Sharece Crawford, a community leader accuses the mayor and police a having a “blame the victim” mentality, and complains that they are trying to dismiss the problem as a simple “runaway” issue. Crawford said, “A new [Amber Alert] system needs to be created for the D.C government. There should be no reason why you have to go down a checklist if your child is missing.” Phylicia Henry, director of Courtney’s house, a nonprofit that aids survivors ages 12-21 who have sex- trafficked, said that a significant percentage of the girls on the missing list have been referred to her by the police.

“The biggest indicator of a young person being sex-trafficked is this revolving door of going home and leaving home,” said Henry. “To, say ‘oh they’re just running away, ‘is troubling.”

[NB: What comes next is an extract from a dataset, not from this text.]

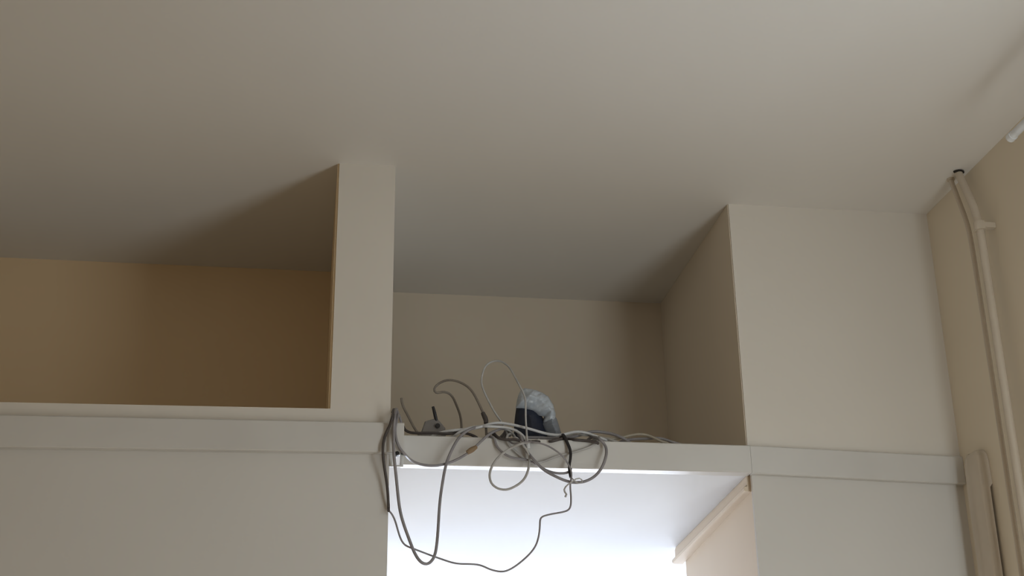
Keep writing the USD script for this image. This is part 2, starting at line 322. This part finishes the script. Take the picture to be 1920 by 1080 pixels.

The outcry on social media is the reason why Mayor Muriel Bowser announced a new program aimed to improve the district’s response to missing children. Bowser has assigned more officers to find missing kids as well as new task force to help locate missing persons to better understand what leads young kids to run away.

Robert Lowery stated that “the natural inclination [about a runaway] is the child’s behavioral problem is why they’ve left. We also see significant numbers of runway children who are running away from a situation, whether its abuse or neglect or sexual abuse in the home. These children face unique risks when they’re gone so we applaud the conversation and we applaud the attention that this is issue is being given. “

“One missing young person is one too many,” said Bowser, promising to “do more to find and protect young people, particularly young girls of color, across our city.”